◆ BRIEF
Copy each line where the word "picks" occurs.

++++ SUPPLIED ENTRIES ++++

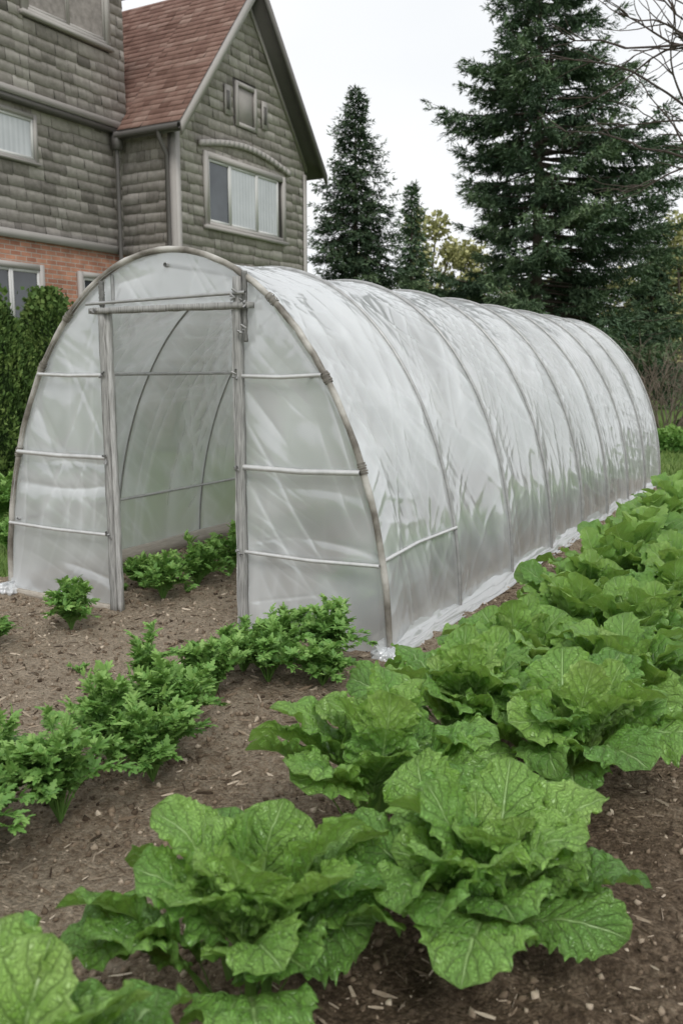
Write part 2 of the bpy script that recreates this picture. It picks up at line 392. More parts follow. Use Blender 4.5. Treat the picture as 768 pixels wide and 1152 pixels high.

++++
++++ SUPPLIED ENTRIES ++++

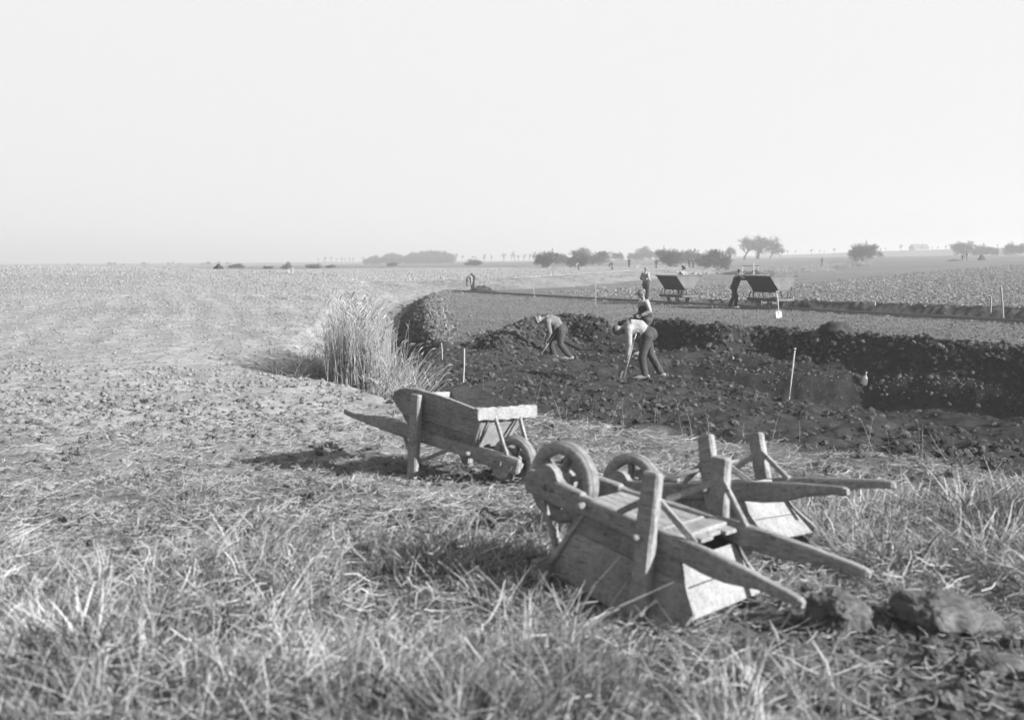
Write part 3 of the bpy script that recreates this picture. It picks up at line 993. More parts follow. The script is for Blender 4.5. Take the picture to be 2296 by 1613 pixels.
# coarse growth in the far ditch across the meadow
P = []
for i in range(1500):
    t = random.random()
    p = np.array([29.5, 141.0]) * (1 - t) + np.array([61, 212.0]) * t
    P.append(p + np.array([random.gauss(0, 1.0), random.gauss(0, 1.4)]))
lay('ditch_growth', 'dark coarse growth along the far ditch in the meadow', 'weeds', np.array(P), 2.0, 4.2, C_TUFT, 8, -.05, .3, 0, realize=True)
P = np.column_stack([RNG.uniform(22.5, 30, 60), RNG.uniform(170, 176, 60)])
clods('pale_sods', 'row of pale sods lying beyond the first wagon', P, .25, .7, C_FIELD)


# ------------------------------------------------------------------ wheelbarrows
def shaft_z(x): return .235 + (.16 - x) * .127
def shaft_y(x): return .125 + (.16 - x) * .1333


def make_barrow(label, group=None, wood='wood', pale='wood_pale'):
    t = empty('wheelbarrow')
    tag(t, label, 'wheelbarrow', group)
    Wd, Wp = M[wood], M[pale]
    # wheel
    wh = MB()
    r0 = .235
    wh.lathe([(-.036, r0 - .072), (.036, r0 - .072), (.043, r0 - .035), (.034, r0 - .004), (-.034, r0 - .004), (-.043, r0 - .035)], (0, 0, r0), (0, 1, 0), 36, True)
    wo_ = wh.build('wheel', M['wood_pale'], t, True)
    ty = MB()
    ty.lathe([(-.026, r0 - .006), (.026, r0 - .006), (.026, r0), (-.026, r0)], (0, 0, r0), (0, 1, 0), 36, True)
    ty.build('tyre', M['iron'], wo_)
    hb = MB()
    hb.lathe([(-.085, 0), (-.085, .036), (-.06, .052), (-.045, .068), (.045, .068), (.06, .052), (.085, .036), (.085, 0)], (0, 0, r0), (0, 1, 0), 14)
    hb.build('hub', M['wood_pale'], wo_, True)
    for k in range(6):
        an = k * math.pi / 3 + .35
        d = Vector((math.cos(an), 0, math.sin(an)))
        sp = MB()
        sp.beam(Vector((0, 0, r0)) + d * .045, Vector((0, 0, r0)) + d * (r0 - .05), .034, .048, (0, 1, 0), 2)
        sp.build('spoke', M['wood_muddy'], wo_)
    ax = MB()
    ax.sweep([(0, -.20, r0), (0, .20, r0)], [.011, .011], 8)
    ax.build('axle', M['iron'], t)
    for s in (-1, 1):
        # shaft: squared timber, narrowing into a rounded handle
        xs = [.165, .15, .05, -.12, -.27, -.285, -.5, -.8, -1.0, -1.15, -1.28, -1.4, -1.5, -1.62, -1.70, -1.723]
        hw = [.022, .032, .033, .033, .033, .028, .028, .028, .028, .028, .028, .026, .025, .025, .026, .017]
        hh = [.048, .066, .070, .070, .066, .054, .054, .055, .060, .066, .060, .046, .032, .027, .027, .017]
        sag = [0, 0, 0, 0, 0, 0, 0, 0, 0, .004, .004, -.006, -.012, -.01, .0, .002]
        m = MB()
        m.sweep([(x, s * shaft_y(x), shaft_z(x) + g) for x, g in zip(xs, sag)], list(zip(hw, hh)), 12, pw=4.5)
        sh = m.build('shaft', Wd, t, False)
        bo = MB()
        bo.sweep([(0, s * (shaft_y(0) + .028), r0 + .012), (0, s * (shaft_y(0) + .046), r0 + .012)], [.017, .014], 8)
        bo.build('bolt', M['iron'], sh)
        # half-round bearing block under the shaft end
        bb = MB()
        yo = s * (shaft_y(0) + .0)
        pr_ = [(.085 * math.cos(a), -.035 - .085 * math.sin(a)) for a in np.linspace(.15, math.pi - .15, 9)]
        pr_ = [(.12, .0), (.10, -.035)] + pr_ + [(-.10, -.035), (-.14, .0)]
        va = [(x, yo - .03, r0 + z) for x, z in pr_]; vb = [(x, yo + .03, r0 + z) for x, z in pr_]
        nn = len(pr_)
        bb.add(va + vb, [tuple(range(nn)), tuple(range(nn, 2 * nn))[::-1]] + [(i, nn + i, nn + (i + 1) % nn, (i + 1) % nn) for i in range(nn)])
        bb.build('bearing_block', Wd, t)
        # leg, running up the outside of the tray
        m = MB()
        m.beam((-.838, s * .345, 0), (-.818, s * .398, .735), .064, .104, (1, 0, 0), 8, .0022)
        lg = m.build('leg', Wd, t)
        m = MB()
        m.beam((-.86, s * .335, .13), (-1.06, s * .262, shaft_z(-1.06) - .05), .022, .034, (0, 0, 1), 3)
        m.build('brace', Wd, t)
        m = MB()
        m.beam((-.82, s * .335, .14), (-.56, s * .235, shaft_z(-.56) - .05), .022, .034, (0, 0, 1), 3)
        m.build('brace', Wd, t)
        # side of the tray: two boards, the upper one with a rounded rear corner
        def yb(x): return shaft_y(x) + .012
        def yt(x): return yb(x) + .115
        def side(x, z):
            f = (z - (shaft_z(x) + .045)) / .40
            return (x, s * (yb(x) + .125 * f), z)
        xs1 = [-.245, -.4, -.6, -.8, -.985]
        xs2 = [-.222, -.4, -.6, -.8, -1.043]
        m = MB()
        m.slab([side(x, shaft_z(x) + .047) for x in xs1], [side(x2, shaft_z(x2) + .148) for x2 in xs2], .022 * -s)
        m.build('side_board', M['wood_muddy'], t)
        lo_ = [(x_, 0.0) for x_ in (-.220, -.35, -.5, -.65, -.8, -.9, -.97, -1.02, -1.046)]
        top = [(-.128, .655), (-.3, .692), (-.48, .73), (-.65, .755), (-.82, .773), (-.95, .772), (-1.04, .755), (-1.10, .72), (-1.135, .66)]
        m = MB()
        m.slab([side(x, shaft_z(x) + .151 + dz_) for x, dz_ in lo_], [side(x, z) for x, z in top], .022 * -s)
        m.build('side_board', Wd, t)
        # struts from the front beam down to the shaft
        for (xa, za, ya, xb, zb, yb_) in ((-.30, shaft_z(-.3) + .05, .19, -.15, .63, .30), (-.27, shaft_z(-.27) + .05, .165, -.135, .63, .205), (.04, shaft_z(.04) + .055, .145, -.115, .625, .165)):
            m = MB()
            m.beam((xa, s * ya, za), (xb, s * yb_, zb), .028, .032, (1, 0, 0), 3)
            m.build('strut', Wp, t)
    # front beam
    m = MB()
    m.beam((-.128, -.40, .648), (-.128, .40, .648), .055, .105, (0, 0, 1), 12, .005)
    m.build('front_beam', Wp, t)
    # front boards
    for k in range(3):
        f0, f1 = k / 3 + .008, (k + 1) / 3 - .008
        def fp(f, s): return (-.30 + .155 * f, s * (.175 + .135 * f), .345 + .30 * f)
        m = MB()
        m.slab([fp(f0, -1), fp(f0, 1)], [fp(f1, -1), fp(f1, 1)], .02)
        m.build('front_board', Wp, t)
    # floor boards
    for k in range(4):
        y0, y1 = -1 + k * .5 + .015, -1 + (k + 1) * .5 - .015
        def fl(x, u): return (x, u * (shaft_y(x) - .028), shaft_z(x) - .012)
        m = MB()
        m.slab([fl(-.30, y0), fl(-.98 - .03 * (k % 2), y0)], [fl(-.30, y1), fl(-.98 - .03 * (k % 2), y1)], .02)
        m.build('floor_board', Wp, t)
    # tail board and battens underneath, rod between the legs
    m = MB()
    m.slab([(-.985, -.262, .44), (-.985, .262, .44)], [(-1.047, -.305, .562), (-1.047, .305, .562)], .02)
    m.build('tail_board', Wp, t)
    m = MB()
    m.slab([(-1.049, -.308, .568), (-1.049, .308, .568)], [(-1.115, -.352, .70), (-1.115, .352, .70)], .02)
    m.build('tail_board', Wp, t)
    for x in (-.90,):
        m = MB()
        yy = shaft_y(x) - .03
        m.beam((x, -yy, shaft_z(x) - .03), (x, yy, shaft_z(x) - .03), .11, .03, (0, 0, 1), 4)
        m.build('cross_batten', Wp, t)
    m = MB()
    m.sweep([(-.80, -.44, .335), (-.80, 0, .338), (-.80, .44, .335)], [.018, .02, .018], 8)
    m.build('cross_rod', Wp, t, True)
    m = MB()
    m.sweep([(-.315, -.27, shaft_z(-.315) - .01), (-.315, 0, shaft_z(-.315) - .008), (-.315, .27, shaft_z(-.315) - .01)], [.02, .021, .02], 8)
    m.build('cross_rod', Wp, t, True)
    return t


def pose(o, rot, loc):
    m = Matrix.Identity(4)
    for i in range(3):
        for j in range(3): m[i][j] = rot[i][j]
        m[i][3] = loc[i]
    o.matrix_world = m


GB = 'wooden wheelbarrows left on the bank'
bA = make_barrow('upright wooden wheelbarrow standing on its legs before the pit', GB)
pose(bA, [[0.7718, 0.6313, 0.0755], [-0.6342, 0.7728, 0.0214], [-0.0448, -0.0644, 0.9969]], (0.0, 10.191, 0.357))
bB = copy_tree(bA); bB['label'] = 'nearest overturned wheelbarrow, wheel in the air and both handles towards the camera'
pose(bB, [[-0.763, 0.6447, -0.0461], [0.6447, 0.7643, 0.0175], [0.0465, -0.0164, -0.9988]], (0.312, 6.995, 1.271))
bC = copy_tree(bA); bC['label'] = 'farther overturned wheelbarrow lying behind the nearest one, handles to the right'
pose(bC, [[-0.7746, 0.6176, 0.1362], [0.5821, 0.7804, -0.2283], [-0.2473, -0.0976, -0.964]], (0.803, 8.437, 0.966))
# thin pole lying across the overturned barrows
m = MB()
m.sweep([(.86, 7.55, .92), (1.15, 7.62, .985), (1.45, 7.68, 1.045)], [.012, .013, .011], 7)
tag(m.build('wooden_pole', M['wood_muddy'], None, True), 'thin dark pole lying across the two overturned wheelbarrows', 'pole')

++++
++++ SUPPLIED ENTRIES ++++

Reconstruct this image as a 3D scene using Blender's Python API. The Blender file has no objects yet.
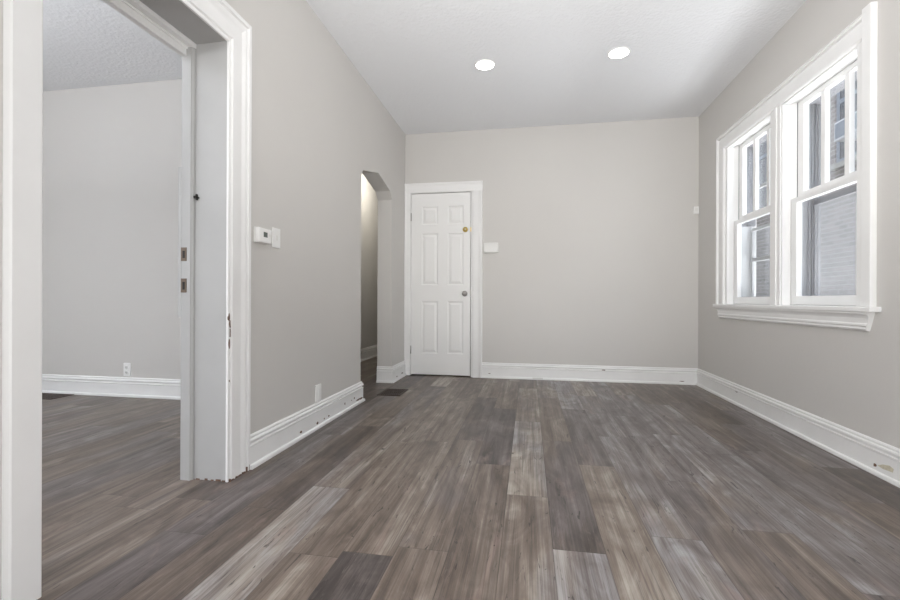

++++

◆ THE OUTPUT
Write part 2 of the bpy script that recreates this picture. It picks up at line 392. More parts follow. Use Blender 4.5. Treat the picture as 768 pixels wide and 1152 pixels high.
Write part 3 of the bpy script that recreates this picture. It picks up at line 993. More parts follow. The script is for Blender 4.5. Take the picture to be 2296 by 1613 pixels.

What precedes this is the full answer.